» **DESCRIPTION OF THE TASK**
Tally the lines in the records underneath that contain the string "this", and state the figure by itself.

— start THE INPUT —

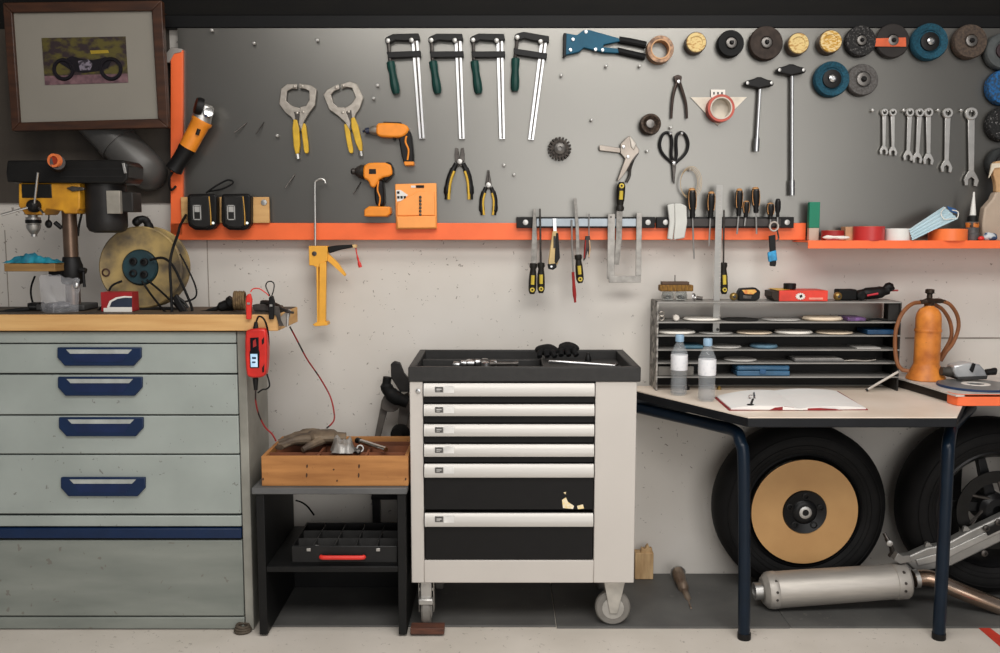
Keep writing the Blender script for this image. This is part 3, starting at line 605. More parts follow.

— end THE INPUT —
— start THE INPUT —

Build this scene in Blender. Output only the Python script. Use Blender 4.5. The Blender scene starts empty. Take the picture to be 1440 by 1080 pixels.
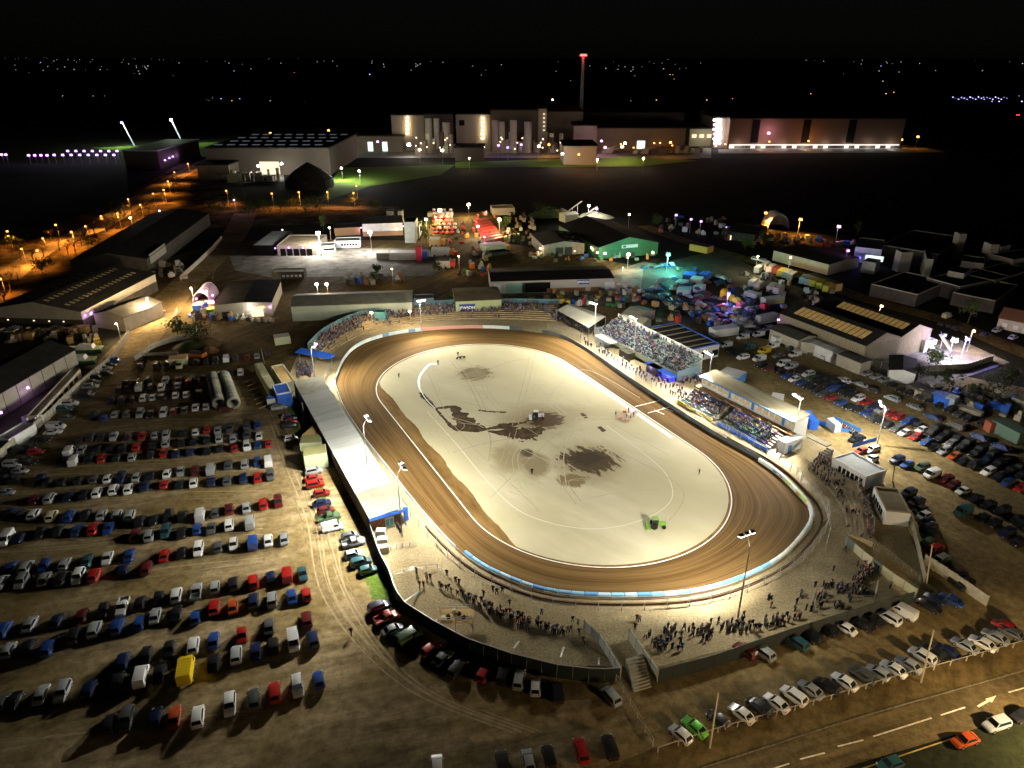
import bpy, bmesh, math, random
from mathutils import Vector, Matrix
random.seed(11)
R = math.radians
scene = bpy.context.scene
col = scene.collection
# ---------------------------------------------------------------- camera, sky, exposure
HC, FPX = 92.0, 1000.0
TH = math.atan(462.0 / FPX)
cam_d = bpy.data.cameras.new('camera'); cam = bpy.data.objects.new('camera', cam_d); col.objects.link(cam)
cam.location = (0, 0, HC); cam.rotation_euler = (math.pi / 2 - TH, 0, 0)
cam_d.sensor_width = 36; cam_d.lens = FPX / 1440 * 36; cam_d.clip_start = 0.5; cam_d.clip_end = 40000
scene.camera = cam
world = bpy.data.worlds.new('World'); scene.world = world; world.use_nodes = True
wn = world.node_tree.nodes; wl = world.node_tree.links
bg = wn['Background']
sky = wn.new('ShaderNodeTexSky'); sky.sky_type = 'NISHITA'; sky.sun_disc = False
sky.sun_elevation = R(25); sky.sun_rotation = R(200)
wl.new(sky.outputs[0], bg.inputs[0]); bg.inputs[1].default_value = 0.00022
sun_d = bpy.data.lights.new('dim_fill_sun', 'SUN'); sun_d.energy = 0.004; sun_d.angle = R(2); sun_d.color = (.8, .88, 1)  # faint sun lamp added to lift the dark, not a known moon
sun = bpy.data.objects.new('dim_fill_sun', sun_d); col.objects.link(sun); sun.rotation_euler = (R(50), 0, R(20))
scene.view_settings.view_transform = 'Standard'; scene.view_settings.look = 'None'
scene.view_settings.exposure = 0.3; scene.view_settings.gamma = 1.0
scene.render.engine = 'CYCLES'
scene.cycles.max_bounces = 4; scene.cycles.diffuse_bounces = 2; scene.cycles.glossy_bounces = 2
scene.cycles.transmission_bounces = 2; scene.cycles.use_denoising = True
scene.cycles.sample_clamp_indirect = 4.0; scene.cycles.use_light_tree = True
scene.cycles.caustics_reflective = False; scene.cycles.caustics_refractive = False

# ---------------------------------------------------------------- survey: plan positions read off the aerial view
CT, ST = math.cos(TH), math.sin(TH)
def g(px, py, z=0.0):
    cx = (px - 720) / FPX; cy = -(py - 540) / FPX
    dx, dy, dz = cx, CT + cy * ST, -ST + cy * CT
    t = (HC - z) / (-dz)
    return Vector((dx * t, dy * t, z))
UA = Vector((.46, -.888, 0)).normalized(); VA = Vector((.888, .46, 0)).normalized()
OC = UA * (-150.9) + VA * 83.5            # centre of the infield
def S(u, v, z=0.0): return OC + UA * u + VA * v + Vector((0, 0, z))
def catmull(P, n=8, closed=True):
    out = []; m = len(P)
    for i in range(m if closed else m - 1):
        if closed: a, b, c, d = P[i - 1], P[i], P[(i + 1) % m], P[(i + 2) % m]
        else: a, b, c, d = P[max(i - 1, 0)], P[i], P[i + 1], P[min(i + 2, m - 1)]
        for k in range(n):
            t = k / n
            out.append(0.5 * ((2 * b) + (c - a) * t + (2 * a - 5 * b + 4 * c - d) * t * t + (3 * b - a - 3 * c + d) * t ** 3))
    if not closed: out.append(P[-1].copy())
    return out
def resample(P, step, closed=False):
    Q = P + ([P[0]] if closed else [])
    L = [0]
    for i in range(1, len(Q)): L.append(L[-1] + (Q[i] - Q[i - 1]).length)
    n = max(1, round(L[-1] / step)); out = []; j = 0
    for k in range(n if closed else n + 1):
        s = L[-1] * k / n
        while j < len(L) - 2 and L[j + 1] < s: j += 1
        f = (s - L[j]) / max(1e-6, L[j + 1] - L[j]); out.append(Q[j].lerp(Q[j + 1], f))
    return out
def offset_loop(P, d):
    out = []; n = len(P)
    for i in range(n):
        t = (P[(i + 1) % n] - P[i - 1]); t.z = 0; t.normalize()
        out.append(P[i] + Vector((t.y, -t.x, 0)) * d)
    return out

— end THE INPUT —

» **OUTPUT OF THE TASK**
2